Concentric enclosure, Knockkelly, Co. Tipperary
Co. Tipperary |
Enclosures
A field boundary in County Tipperary curves slightly out of its way for no immediately obvious reason, bending to follow a line that no longer has any visible presence above ground.
That gentle deviation in the hedgeline is one of the few surface clues that something circular once defined this part of the landscape at Knockkelly, on a slight rise along a gradual west-facing slope in undulating pasture. The monument itself has been levelled and is no longer visible at ground level.

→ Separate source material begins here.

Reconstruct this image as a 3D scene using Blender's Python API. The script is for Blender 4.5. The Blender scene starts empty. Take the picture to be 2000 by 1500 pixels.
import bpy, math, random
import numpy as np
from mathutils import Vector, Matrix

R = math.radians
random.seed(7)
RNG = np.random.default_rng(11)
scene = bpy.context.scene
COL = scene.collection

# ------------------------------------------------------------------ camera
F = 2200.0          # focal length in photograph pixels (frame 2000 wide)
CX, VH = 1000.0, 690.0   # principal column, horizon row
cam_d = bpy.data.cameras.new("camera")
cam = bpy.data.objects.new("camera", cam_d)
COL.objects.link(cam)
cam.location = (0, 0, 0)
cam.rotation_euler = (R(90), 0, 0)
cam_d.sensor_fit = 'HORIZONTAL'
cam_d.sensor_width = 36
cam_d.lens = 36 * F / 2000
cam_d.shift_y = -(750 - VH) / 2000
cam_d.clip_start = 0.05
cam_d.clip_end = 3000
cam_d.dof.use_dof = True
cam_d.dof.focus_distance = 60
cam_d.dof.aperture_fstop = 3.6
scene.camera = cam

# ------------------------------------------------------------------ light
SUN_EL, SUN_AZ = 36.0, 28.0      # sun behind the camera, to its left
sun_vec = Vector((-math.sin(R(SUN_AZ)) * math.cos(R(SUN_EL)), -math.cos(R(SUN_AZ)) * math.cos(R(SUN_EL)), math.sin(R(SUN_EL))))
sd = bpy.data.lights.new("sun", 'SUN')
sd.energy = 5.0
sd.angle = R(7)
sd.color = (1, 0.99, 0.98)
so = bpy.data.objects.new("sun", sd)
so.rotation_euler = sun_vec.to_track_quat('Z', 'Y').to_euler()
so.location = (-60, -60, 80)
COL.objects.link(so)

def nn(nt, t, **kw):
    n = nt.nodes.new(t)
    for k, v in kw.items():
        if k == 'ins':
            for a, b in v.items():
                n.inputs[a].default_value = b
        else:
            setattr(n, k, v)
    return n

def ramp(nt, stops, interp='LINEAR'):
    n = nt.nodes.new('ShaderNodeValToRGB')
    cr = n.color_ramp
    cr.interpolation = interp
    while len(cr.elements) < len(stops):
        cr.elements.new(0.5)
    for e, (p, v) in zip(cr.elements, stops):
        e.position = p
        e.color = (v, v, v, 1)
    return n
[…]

When the site was visited in 1982, it was still upstanding, measuring around 35 metres in diameter with a bank and an outer fosse, the fosse being a defensive ditch, and it was recorded at that time as a ringfort, the most common type of early medieval enclosed settlement in Ireland. But an aerial photograph taken in 1996 told a more complex story. Seen from above as a cropmark, where buried features affect how grass or crops grow and reveal their outlines in dry conditions, the monument proved considerably larger than previously understood, with an overall diameter of approximately 65 metres. The photograph showed not a simple ringfort but a concentric arrangement: a circular enclosed area, a fosse, then an outer berm roughly 11 metres wide, and a further outer fosse beyond that. The field boundary that curves through the site truncates the berm and outer fosse along its north-north-east to south-east arc, suggesting the enclosure was already partially obscured or ignored when the agricultural landscape around it was laid out.